Ein Ort des Widerstands

Wir in Reinickendorf • 11/2000

»Lange Enden!« Der gedehnte Ruf des Schaffners von der Heckplattform des »12er« Busses ins Wageninnere ist mir noch heute im Ohr.

Dort bin ich immer ausgestiegen. Und schließlich, 1980, mit weichen Knien zur Abiturprüfung gegangen.

In dem unscheinbaren Gebäude, schräg zur Hermsdorfer Straße in Wittenau stehend, war aber weitaus größere Angst zu Hause als die vor verpatzten Noten.

Errichtet Anfang der 30er Jahre als Verwaltungsgebäude der Maschinen- und Armaturenfabrik Alfred Teves, wurde es unter dem sozialdemokratisch eingestellten Betriebsleiter Karlein zu einem Ort des Widerstandes gegen das Naziregime. Flugblätter wurden verteilt, Geld gesammelt für die illegale Arbeit, auch um Familien Verhafteter über Wasser zu halten. Für die bei Teves eingesetzten jüdischen Zwangsarbeiterinnen und Zwangsarbeiter wurde der Schutz organisiert.

Als 1943 deren Deportation begann, brachte der Werkmeister und einstige Gewerkschafter Wilhelm Daene einige von ihnen in seiner Wohnung unter.
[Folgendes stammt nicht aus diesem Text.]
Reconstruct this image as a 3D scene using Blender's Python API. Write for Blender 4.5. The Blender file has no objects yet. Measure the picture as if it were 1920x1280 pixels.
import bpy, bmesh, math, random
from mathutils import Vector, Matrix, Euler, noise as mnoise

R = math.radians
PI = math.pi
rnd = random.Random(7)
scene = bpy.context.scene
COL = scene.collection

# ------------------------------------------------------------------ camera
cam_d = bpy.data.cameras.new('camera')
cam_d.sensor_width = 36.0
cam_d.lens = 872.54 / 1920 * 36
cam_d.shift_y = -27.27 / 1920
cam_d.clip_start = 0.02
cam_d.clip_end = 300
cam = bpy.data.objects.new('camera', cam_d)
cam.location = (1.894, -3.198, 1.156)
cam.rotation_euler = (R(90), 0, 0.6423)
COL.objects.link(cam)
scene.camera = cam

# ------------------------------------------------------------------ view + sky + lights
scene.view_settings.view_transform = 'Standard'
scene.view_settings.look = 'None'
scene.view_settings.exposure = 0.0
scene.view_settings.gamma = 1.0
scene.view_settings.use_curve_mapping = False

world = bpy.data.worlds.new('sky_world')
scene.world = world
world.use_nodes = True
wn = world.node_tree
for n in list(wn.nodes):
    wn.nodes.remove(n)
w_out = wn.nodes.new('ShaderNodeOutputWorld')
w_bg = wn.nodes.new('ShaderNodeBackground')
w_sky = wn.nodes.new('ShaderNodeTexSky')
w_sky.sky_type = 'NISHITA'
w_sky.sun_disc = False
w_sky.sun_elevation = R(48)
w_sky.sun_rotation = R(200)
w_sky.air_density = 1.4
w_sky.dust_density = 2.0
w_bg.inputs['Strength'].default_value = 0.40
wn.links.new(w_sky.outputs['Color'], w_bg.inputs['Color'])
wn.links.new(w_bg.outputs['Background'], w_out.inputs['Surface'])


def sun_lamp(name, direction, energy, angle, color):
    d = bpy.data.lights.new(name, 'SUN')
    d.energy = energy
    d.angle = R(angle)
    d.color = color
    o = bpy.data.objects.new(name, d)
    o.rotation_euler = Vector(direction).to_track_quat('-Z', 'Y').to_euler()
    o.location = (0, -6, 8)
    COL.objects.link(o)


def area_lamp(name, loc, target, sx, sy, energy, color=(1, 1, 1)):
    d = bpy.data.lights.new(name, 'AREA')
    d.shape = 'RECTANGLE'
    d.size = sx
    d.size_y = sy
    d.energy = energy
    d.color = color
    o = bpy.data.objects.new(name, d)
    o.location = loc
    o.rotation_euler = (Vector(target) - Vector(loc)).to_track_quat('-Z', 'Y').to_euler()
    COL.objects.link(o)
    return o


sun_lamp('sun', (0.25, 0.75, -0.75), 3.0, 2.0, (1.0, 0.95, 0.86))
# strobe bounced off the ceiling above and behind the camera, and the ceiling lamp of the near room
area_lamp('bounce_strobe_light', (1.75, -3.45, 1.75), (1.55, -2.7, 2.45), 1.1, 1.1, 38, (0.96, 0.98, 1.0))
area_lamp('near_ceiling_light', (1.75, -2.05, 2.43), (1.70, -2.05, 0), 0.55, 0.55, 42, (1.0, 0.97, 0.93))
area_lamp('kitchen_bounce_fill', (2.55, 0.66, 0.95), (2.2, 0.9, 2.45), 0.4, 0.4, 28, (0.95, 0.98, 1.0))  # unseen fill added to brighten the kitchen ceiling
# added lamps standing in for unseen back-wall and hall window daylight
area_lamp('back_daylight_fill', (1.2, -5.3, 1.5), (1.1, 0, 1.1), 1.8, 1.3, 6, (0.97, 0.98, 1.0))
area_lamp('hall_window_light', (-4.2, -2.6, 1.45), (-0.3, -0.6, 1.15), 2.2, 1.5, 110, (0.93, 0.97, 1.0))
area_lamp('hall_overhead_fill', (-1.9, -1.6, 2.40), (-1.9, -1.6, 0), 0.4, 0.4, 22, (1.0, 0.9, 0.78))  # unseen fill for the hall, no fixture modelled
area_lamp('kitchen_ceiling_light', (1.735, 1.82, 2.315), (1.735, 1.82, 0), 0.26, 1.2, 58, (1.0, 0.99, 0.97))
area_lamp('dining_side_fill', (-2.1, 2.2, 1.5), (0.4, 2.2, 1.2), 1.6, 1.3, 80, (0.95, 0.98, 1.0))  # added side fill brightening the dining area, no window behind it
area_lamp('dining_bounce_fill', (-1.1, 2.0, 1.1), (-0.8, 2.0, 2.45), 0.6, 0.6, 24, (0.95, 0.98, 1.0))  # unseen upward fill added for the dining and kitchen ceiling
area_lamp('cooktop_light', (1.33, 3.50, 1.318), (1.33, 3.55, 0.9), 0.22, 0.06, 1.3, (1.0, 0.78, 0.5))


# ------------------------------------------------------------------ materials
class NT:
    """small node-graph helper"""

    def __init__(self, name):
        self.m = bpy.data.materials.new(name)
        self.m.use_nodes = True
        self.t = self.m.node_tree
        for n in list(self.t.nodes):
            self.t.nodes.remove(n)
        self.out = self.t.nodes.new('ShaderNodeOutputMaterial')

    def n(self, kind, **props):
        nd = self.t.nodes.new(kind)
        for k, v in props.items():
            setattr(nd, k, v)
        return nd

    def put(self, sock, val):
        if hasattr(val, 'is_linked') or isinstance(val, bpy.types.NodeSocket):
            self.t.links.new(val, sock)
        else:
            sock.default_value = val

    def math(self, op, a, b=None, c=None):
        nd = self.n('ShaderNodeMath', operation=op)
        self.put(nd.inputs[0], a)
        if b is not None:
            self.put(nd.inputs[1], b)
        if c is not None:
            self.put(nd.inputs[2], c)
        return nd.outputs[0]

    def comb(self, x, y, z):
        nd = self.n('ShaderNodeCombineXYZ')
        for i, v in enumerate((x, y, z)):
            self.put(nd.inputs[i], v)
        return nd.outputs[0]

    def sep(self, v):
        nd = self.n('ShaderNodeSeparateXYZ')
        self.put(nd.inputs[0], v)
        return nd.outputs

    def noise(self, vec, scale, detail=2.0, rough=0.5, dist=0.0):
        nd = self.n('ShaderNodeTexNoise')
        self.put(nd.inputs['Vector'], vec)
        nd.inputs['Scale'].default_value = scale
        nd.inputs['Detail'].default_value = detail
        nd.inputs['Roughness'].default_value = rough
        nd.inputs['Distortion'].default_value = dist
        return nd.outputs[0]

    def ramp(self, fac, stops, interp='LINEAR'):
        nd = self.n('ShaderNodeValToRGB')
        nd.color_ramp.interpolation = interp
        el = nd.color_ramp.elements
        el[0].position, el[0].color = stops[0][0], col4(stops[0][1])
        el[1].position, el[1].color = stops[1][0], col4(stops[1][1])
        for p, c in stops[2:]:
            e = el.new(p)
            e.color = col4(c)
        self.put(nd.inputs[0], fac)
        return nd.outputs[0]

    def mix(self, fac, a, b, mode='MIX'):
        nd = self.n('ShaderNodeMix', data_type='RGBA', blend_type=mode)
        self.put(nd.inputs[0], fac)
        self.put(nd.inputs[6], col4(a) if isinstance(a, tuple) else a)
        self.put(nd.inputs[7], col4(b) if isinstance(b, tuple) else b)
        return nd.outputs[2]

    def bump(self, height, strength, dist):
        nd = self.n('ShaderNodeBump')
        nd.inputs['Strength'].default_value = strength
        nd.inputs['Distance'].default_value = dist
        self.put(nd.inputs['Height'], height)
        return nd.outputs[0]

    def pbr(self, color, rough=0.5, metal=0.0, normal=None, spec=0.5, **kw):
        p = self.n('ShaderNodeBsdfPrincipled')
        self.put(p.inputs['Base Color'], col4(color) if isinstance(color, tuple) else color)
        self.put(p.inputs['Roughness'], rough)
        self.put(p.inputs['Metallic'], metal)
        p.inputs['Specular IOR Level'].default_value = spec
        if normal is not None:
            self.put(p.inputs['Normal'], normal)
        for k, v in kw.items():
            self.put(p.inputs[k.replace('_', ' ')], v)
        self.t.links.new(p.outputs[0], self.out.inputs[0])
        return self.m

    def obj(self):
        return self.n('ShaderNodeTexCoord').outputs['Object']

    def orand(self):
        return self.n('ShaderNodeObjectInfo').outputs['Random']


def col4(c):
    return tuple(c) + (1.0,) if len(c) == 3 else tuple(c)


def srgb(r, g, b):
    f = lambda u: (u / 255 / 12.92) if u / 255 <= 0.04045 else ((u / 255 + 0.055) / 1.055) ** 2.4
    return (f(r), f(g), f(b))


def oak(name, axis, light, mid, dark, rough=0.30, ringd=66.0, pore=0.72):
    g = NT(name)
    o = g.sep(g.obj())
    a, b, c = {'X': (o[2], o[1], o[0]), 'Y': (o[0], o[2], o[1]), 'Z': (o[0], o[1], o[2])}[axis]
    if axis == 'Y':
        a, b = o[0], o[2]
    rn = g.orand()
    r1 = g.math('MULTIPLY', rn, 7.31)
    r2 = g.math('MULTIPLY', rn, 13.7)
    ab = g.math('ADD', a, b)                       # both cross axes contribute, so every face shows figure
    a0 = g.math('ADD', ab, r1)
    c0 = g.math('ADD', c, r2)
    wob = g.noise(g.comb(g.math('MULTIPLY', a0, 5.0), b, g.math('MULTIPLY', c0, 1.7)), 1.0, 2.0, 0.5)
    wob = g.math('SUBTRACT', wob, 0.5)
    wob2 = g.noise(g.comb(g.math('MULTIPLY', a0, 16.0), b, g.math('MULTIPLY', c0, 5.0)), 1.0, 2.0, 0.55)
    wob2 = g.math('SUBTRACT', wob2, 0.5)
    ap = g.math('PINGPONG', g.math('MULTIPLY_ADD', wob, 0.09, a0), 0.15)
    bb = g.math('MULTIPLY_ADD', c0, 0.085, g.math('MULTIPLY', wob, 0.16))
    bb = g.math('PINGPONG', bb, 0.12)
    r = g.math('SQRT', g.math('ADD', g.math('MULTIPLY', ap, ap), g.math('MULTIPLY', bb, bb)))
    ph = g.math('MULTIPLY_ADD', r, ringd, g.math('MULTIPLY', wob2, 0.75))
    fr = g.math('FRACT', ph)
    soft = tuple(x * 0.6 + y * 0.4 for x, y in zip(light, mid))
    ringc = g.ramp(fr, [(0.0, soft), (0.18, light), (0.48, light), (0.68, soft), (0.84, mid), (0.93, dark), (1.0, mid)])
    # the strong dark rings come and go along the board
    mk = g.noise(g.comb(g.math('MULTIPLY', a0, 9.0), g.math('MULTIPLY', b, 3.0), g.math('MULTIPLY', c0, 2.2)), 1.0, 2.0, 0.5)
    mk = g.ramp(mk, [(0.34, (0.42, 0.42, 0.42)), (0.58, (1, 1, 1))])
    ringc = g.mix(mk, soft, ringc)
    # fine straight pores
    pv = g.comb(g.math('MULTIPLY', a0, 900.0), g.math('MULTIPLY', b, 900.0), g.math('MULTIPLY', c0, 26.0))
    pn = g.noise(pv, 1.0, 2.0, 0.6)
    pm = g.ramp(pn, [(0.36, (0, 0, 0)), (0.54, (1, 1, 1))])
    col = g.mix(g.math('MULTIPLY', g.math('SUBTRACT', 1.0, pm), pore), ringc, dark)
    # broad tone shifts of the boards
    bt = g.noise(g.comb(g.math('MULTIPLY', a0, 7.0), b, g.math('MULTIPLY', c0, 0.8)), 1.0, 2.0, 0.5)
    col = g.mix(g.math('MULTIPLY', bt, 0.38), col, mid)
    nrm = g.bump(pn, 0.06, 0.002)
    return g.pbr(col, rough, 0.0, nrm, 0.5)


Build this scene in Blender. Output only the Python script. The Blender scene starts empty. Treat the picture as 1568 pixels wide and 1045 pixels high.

Es gab eine sozialdemokratische und eine kommunistische Betriebsgruppe des Widerstands. Letzere stand in Verbindung mit der überregional agierenden von Anton Saefkow. Trotz aller Vorsicht wurden über 20 Menschen verhaftet. Mit Ausnahme von Wilhelm Daene sämtliche kommunistischen Mitglieder. Einer von ihnen, Willi Jahn, überlebte bereits 1937 die Gestapo-Haft nicht. Sieben wurden 1944 vom »Volksgerichtshof « zum Tode verurteilt und hingerichtet:

Emil Nehring, Herbert Splanemann, Karl Fübinger, Otto Kroeger, Heinz Drzymalla, Wilhelm Schmidt, Paul Richter.

Eine Gedenktafel neben dem Schuleingang erinnert an die Ermordeten.